I think that was a theme that developed while I was working--the theme of the new in opposition to the old, of the modern or trendy versus the traditional. For me that's the definition of Paris: it's both a modern city and an old city at the same time.

A lot of the characters are not professional actors, but people playing themselves.

About half the actors in the film are non-professionals. Renée and most of her friends are not actors. The photographer and the models are really a photographer and models. In every scene I tried to mix actors and non-actors. I worked with the professional actors and the non-professionals in the same way. We mixed them all up and got a sort of ping-pong effect watching the actors and non-actors relate to each other. For example, the scene in which Djamel is trying to wake up a homeless man. There were some homeless men where we were shooting. I asked them if they wanted to be in the film, and when they agreed, I improvised with them and the cast for about 15 minutes and worked them into the scene.
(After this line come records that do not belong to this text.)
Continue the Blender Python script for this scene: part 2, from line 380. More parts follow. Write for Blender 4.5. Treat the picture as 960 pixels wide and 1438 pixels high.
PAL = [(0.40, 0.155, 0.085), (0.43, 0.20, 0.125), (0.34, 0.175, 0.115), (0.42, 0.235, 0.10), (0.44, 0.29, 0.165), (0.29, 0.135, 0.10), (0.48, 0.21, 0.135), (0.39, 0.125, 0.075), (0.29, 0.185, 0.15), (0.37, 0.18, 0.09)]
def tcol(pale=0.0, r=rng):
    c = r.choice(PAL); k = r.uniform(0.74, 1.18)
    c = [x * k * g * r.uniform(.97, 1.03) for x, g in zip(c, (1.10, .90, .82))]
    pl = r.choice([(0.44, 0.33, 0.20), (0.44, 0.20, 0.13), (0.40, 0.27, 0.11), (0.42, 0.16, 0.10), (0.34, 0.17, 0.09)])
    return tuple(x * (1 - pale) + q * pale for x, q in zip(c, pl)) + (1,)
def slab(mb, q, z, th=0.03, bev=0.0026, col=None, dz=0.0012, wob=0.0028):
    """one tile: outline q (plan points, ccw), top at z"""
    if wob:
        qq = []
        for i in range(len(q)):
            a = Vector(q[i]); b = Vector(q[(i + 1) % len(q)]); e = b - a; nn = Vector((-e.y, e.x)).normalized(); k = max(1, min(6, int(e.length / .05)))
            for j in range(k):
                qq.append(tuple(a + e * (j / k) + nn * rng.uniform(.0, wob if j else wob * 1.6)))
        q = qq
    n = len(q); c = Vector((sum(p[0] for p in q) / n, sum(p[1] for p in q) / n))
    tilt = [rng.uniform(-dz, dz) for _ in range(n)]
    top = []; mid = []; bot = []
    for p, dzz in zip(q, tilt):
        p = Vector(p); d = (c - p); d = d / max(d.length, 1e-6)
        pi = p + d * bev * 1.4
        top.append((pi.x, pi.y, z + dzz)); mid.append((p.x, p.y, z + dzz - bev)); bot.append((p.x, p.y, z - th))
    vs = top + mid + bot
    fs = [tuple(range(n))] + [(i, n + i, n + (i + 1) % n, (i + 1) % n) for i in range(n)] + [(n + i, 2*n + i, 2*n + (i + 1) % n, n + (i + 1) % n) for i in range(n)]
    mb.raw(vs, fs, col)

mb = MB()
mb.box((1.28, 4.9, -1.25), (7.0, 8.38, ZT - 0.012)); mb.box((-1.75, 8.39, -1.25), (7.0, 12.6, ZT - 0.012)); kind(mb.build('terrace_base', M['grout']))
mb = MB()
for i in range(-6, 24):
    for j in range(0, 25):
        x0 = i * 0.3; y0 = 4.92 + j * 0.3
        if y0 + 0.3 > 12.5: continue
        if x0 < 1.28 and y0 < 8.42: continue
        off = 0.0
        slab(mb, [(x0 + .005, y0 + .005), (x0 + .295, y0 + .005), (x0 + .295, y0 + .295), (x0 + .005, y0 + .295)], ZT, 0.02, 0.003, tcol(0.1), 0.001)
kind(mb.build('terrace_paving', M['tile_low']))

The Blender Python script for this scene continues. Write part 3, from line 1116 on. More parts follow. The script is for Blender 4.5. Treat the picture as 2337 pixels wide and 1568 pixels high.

In fact this happened fairly often. We shot a lot of the film outside, and I would try to incorporate the people and things going on around us into the movie. When we shot outdoors we kept the crew as small as we could, so that we could stay somewhat invisible. We tried to take almost a documentary approach.

Why do you thing the film has been so successful in other countries?

Part of its success, I think, is that people like Paris, and I tried to show the real Paris, not the standard, cliched postcard view of the city. When we see American movies set in France, they present such a ridiculous image of Paris--it's like a tourist brochure.

The problem with the postcard view of Paris, the one that just shows the Eiffel Tower and the accordion player, is that it tries to whitewash the landscape and show a false reality. I wanted to show what Paris is really like, that there are all these different kinds of people in Paris. Paris isn't just a city of accordion music, there's also African music, Arab music, Spanish music, American music. French culture and Parisian culture is made up of all these international influences.

Two of my producers were Arab and the other was Jewish. Vertigo [the production company] has made several movies about "ethnic" subjects-- about Arab music, for example, and the problems of the suburbs. They are close to those subjects, and this is a big movement in France because France is becoming such a multiracial and multicultural society. It's like English films in which you see a lot of Indians and Pakistanis.

I wanted people to get a feel for what Paris is really like. To that end, I tried to work with actors who were not well-known to make it seem a little more like real life. I didn't want the audience to be so familiar with the actors that they were constantly reminded that they were watching a movie.

Also, I think people can really see themselves in this movie. A lot of what's happening in Paris is the same as what's going on in other cities around the world. I was surprised that in Japan they saw this movie as very Japanese. That was because in a lot of Japanese movies they have a similar opposition between the modern and the traditional, like in films by Ozu or Kurosawa.

Finally, I think it struck people that this is a simple movie. I was really impressed by the films of the Iranian director Abbas Kiarostami and the simplicity of his work. I thought that was a really effective way to reach out to an audience. It seems to me that aiming for simplicity is actually a good way to modernize movie making. So that was what I tried to do in this film, and I was glad to see that that was one of the things that people really liked in the movie. I think in moviemaking today we've forgotten simplicity.